4. Align and thrive: Driving unity across departments
A successful brand conversion requires the involvement of not just the marketing team, but every operational area within the organization. The key is to gather all essential information from business units, such as finance, HR, and IT, and use that to establish the right implementation framework that reflects their reality. Effective communication and collaboration are critical. By engaging early and often with key stakeholders, marketers can better understand the needs and concerns of other departments, address potential issues proactively, and gain buy-in. This alignment not only helps in executing the rebrand effectively but also leads to a new brand identity that resonates internally and externally.
5. Proving ROI: Focus on tangible results
Marketing leaders must build ROI models and payback scenarios that are grounded in objective data.

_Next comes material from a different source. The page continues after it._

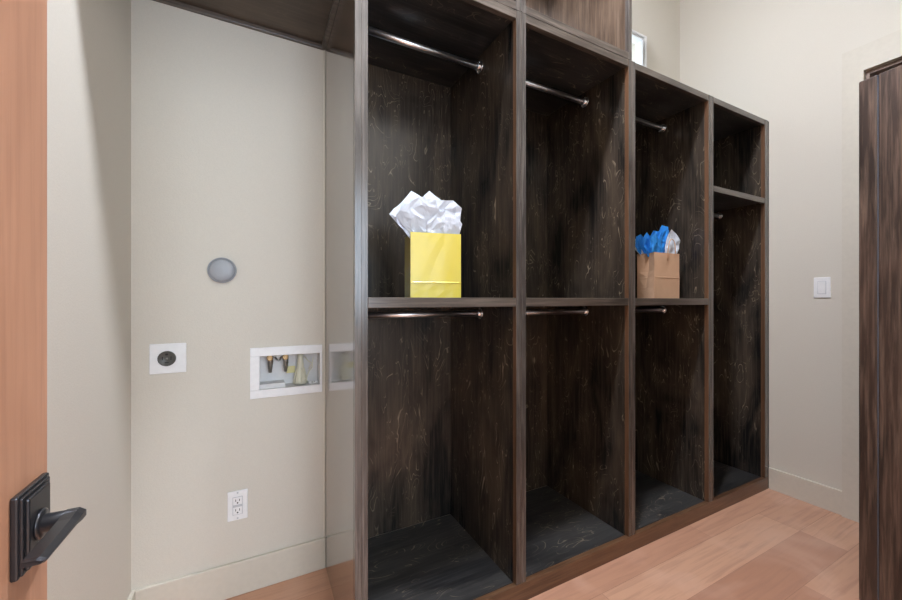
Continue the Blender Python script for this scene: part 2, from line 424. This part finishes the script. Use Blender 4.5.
# duplex outlet
c = (-.0615, .333)
r = thing('power_outlet', 'white double power outlet low on the nook wall', 'outlet', (c[0], YW, c[1]))
bx('cover_plate', M['plastic'], (c[0]-.033, c[0]+.033, YW-.006, YW-.0003, c[1]-.0545, c[1]+.0545), r, .0022)
ins = bx('receptacle', M['plastic_d'], (c[0]-.0165, c[0]+.0165, YW-.0078, YW-.0062, c[1]-.0335, c[1]+.0335), r, .0007)
for s in (1, -1):
    zc = c[1]+s*.018
    bx('socket_face', M['plastic'], (c[0]-.0145, c[0]+.0145, YW-.0088, YW-.0079, zc-.0135, zc+.0135), r, .0003)
    for dx in (-.0062, .0062): bx('slot', M['slot'], (c[0]+dx-.0011, c[0]+dx+.0011, YW-.0092, YW-.0089, zc-.001, zc+.007), r, 0)
    obj('ground_slot', cyl(bmesh.new(), (c[0], YW-.0089, zc-.0068), (c[0], YW-.0092, zc-.0068), .0027, n=14), M['slot'], r)
for s in (1, -1):
    obj('screw', lathe(bmesh.new(), (c[0], YW-.006, c[1]+s*.047), (0,-1,0), [(0,.003),(.0008,.0028),(.001,.001)], 14), M['plastic_d'], r)

# light switch on right wall
r = thing('light_switch', 'white rocker light switch on the right wall', 'switch', (XR, .863, 1.166))
bx('cover_plate', M['plastic'], (XR-.006, XR-.0003, .8295, .8965, 1.1115, 1.2205), r, .0025)
bx('switch_frame', M['plastic_d'], (XR-.0072, XR-.0061, .846, .880, 1.132, 1.200), r, .0004)
bm = bmesh.new(); box(bm, XR-.0105, XR-.0073, .848, .878, 1.134, 1.198, .0006)
for vv in bm.verts:
    if vv.co.z < 1.14 and vv.co.x < XR-.009: vv.co.x += .0022
obj('rocker', bm, M['plastic'], r)

# washer outlet box
wb = thing('washer_outlet_box', 'white recessed washing machine outlet box with two valves beside the end panel', 'outlet box', (.11, YW, .82))
bm = bmesh.new()
X0, X1, Z0, Z1 = -.021, .2405, .7235, .9175
hx0, hx1, hz0, hz1 = .0115, .2315, .755, .884
for a in ((X0, X1, hz1, Z1), (X0, X1, Z0, hz0), (X0, hx0, hz0+.0002, hz1-.0002), (hx1, X1, hz0+.0002, hz1-.0002)):
    box(bm, a[0], a[1], YW-.007, YW-.0004, a[2], a[3], .0015)
obj('faceplate', bm, M['plastic'], wb)
bm = bmesh.new()
i0, i1, k0, k1 = .0065, .2365, .7505, .8885; yb2 = YW+.085; th = .003
box(bm, i0, i1, yb2, yb2+th, k0, k1); box(bm, i0, i1, YW+.001, yb2-.0002, k0, k0+th); box(bm, i0, i1, YW+.001, yb2-.0002, k1-th, k1)
box(bm, i0, i0+th, YW+.001, yb2-.0002, k0+th+.0002, k1-th-.0002); box(bm, i1-th, i1, YW+.001, yb2-.0002, k0+th+.0002, k1-th-.0002)
box(bm, i0+th, i0+.095, YW+.018, yb2-.001, k0+th, k0+.020, .001)
M['recess'] = mat('recess_plastic', (222,220,218), .4)
obj('recess', bm, M['recess'], wb)
for xx in (.050, .106):
    yv = YW+.045
    b = bmesh.new()
    cyl(b, (xx, yv, .884), (xx, yv, .868), .0085, n=20); cyl(b, (xx, yv, .868), (xx, yv, .844), .0105, n=6)
    lathe(b, (xx, yv, .846), (0,0,-1), [(0,.0085),(.006,.0095),(.007,.008),(.012,.0095),(.013,.0075),(.019,.0085),(.020,.0068),(.034,.0062),(.036,.004)], 20)
    vb = obj('valve', b, M['steel'], wb, 'dull steel shut-off valve')
    b = bmesh.new(); lathe(b, (xx-.002, yv-.009, .872), (0,-1,0), [(0,.008),(.010,.008),(.011,.0115),(.018,.0115),(.0195,.010),(.0195,.0045),(.017,.004)], 20)
    obj('valve_knob', b, M['brass'], vb, 'brass valve knob')
b = bmesh.new(); box(b, .062, .094, YW+.040, YW+.048, .868, .878, .001); tube(b, [(.068, YW+.036, .872), (.073, YW+.028, .862), (.079, YW+.026, .858), (.085, YW+.028, .862), (.090, YW+.036, .872)], .003, 8)
obj('crossbar', b, M['steel'], wb)
b = bmesh.new()
lathe(b, (.162, YW+.046, .884), (0,0,-1), [(0,.012),(.030,.0115),(.062,.0135),(.090,.018),(.112,.024),(.127,.026)], 28)
for a in range(0, 360, 45):
    ca, sa = math.cos(R(a)), math.sin(R(a))
    tube(b, [(.162+.014*ca, YW+.046+.014*sa, .822), (.162+.028*ca, YW+.046+.028*sa, .757)], .0022, 6)
obj('drain_pipe', b, M['cream'], wb, 'cream funnel-shaped drain fitting')
b = bmesh.new()
box(b, .110, .143, YW+.060, YW+.062, .800, .828, .0003)
obj('tag_card', b, M['yellowtag'], wb)
b = bmesh.new()
tube(b, [(.176, YW+.03, .868), (.190, YW+.026, .850), (.206, YW+.028, .838), (.207, YW+.03, .822), (.194, YW+.03, .806), (.186, YW+.03, .785), (.178, YW+.03, .760)], .0022, 8)
tube(b, [(.210, YW+.03, .862), (.206, YW+.028, .838), (.192, YW+.026, .815)], .0018, 8)
obj('cable', b, M['cream'], wb)
for (x_, r_) in ((.198,.006),(.213,.0045),(.222,.005)):
    b = bmesh.new(); bmesh.ops.create_icosphere(b, subdivisions=2, radius=r_, matrix=Matrix.Translation((x_, YW+.03, .7545+r_*.8)))
    obj('plaster_crumb', b, M['plastic'], wb)

# ------------------------------------------------------------ doors
# oak door standing open on the left
DX = -.200
d1 = thing('door_1', 'natural oak door standing open at the left edge of the picture', 'door', (DX-.02, YN, 0)); d1['kind'] = 'structure'
for k in ('label', 'category'): pass
bm = bmesh.new()
box(bm, DX-.040, DX, .391, .5610, .008, 2.06, .0012)     # lock stile
box(bm, DX-.040, DX, -.1300, .0200, .008, 2.06, .0012)
box(bm, DX-.040, DX, .0205, .3905, .008, .22, .001); box(bm, DX-.040, DX, .0205, .3905, 1.90, 2.06, .001)
box(bm, DX-.030, DX-.010, .0205, .3905, .2205, 1.8995, 0)
obj('door_leaf', bm, M['oak'], d1)
yc, zc = .5140, .8800
bm = bmesh.new()
for (x_a, x_b, y_a, y_b, hz, bv) in ((.0001,.006,.4885,.5490,.0385,.0018),(.0055,.0085,.4905,.5430,.0360,.0010),(.0080,.0118,.4935,.5350,.0335,.0018)):
    box(bm, DX+x_a, DX+x_b, y_a, y_b, zc-hz, zc+hz, bv)
hd = obj('door_handle', bm, M['black'], d1, 'black lever handle on a rectangular stepped rose')
bm = bmesh.new()
lathe(bm, (DX+.0119, yc, zc), (1,0,0), [(0,.0140),(.0015,.0140),(.003,.0118),(.003,.0085),(.026,.0078),(.0275,.007)], 28)
obj('spindle_neck', bm, M['black'], hd)
# lever: flat bar running back along the door, chamfered at the neck end
bm = bmesh.new()
x0_, x1_ = DX+.0290, DX+.0440
prof = [(yc+.008, .0062), (yc+.005, .0082), (yc-.004, .0082), (yc-.016, .0060), (yc-.076, .0046), (yc-.080, .0034)]
rings = []
for (y_, hh) in prof:
    inset = .004 if y_ > yc+.007 else (.0015 if y_ < yc-.079 else 0)
    a, b = x0_+inset*.3, x1_-inset
    rings.append([bm.verts.new(p) for p in ((a, y_, zc+.004-hh), (b-.002, y_, zc+.004-hh), (b, y_, zc+.006-hh), (b, y_, zc+.001+hh*.3), (b-.005, y_, zc+.003+hh*.5), (a, y_, zc+.003+hh*.5))])
for A, B in zip(rings, rings[1:]):
    for k in range(6): bm.faces.new((A[k], A[(k+1)%6], B[(k+1)%6], B[k]))
bm.faces.new(rings[0][::-1]); bm.faces.new(rings[-1])
obj('lever', bm, M['black'], hd)
obj('latch_plate', box(bmesh.new(), DX-.032, DX-.008, .5611, .5618, zc-.028, zc+.028, 0), M['black'], d1)

# dark door standing open on the right
A = Vector((1.943, .532)); D = Vector((-.123, -.992)).normalized(); Nn = Vector((D.y, -D.x)) # Nn points to room side or back
if Nn.x > 0: Nn = -Nn
d2 = thing('door_2', 'dark brown wooden door standing open at the right edge of the picture', 'door', (A.x, A.y, 0)); d2['kind'] = 'structure'
def leafbox(bm, s0, s1, z0, z1, n0=0, n1=.040, bev=.0035):
    b2 = bmesh.new(); box(b2, s0, s1, -n1, -n0, z0, z1, bev)
    for v_ in b2.verts:
        p = A + D*v_.co.x + Nn*v_.co.y
        v_.co = Vector((p.x, p.y, v_.co.z))
    me = bpy.data.meshes.new('tmp'); b2.to_mesh(me); b2.free(); bm.from_mesh(me); bpy.data.meshes.remove(me)
ZD = 1.893
bm = bmesh.new(); leafbox(bm, 0, .0500, .008, ZD, bev=.006); obj('edge_board', bm, M['walnut'], d2)
bm = bmesh.new()
for k, (a, b) in enumerate(((.0515, .19), (.1915, .330), (.3315, .47), (.4715, .645))): leafbox(bm, a, b, .008, ZD, bev=.004)
leafbox(bm, .04, .60, .02, ZD-.02, .010, .030, 0)
obj('door_boards', bm, M['walnut'], d2)

bm = bmesh.new(); leafbox(bm, .0502, .0513, .010, ZD-.004, n0=.0006, n1=.036, bev=0); obj('groove_highlight', bm, M['seam'], d2, 'painted blue-grey highlight along the groove between the boards')  # groove highlight painted as a thin pale strip

# ------------------------------------------------------------ gift bags
def bag(name, label, loc, rz, w, dpt, h, m, fold, gusset, mname):
    """open-topped paper bag, local x = width, y = depth (front at 0), walls with thickness"""
    t = thing(name, label, 'gift bag', loc, rz)
    bm = bmesh.new(); th = .0012
    rows = [(0, 0.0, 0.0), (fold*.5, .0005, .25), (fold-.002, .0012, .5), (fold, .0032, .55), (fold+.003, .0010, .6), (h*.6, 0, .9), (h*.85, 0, 1.0), (h, -.0005, 1.0)]
    outer = []; inner = []
    for (z, push, gs) in rows:
        g = gusset*gs; k = 0
        flare = .0
        pts = []
        n = 6
        for a in range(n+1): pts.append((w*a/n, -push*(1 if 0 < a < n else .6) + .0005*math.sin(a*2.1+z*60)*(0 < a < n)))
        pts.append((w+.000 - g, dpt*.5)); 
        for a in range(n+1): pts.append((w*(n-a)/n, dpt))
        pts.append((g, dpt*.5))
        outer.append([bm.verts.new((x, y, z)) for x, y in pts])
        cx, cy = w/2, dpt/2
        inner.append([bm.verts.new((x+(th if x < cx else -th), y+(th if y < cy else -th), max(z, .0015))) for x, y in pts])
    K = len(outer[0])
    for A_, B_ in zip(outer, outer[1:]):
        for k in range(K): bm.faces.new((A_[k], A_[(k+1)%K], B_[(k+1)%K], B_[k]))
    for A_, B_ in zip(inner, inner[1:]):
        for k in range(K): bm.faces.new((A_[(k+1)%K], A_[k], B_[k], B_[(k+1)%K]))
    for k in range(K): bm.faces.new((outer[-1][k], outer[-1][(k+1)%K], inner[-1][(k+1)%K], inner[-1][k]))
    bm.faces.new(outer[0][::-1]); bm.faces.new(inner[0])
    # moved straight into the thing's frame
    W = t.matrix_basis
    for v_ in bm.verts: v_.co = W @ v_.co
    obj(mname, bm, m, t)
    return t, W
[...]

This approach not only validates their strategic value but also provides the optionality that executive management craves. For instance, when faced with a proposed $60 million marketing program, executives might balk at the price tag. However, presenting a phased approach that achieves the same goals over a longer timeline for a fraction of the cost can ensure brand and marketing initiatives are approved and implemented.
By following these purposeful steps, CMOs will be well-positioned to unlock significant, unforeseen value in M&A driven rebrands. Embrace this opportunity to not only prove marketing’s worth, but also to redefine its strategic role in driving long-term business success.